Camp Riverbend Youth Pursue Culinary Skills

Youth are working with a staff cook to learn how to create dishes from around the world.

tamales

Youth at Camp Riverbend made dishes that offered tastes from around the world, including tamales for Mexican night.

(Above) Camp Riverbend cook Eric Severson and youth Ty R. dish out French fries, gravy, and cheese curds for poutine on Canadian food night.

The youth at Camp Riverbend Youth Transitional Facility in La Grande have been getting a taste of cuisine from around the world thanks to a weekly culinary class.

Since May 2018, group life coordinator Donna Reedy takes at least four youth every Sunday to help cook Eric Severson plan, prepare, and cook food for the Camp Riverbend facility.

“New youth that come to the facility, they don’t know much about a kitchen — how to boil water, fry eggs, or wash dishes,” Reedy said. “I try to take different youth so they get a chance to learn new skills. The youth enjoy the classes so much that they seek me out to ask what is next and who is cooking.”

Youth learn the importance of safety and sanitation in the kitchen, and basic culinary skills like cutting vegetables correctly.

The youth are able to look through cookbooks to find a dish they want to cook, usually something they miss from childhood. Reedy said the youth have chosen several inventive dishes, especially for first-time cooks, from Carlos’ shrimp omelet to beef tongue cooked by Isaiah.

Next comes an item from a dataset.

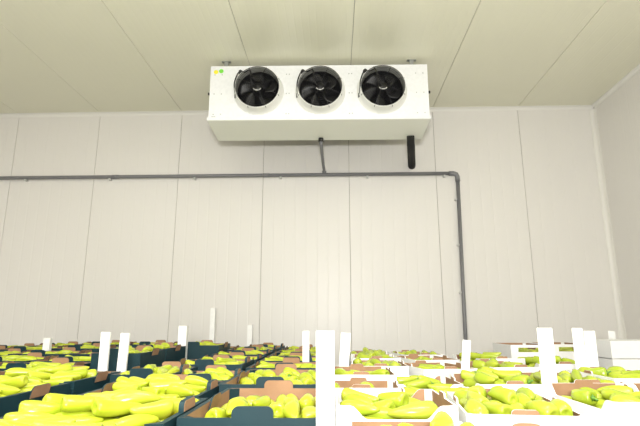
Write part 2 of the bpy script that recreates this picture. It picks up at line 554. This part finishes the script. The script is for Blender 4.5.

“The youth can’t wait for the meal to be served to get reactions from the rest of the facility,” Reedy said.

Camp Riverbend culinary class Julian

Youth at Camp Riverbend had a chance to make foods they love, including shrimp creole, a dish made by Julian.

The cooking program also has taken youth on a culinary journey around the world. Youth prepared tamales from Mexico, gyros and salad from Greece, and poutine and maple lollipops from Canada. Recently they had an African-themed dinner.

While some youth have expressed interest in a culinary career, for most, the program provides life lessons they can use when they are back in the community.

“The activity is very important for the youth to acquire skills learning measurements, times, and working as a team,” Reedy said. “The basic cooking skills they learn will help them when they are released and start a new life. … I work side by side with these youths while cooking, (and) the laughter, teamwork, and brainstorming ideas are awesome. It makes what we do feel rewarding.”

Picture1

Riverbend youth make gyros for Greek night.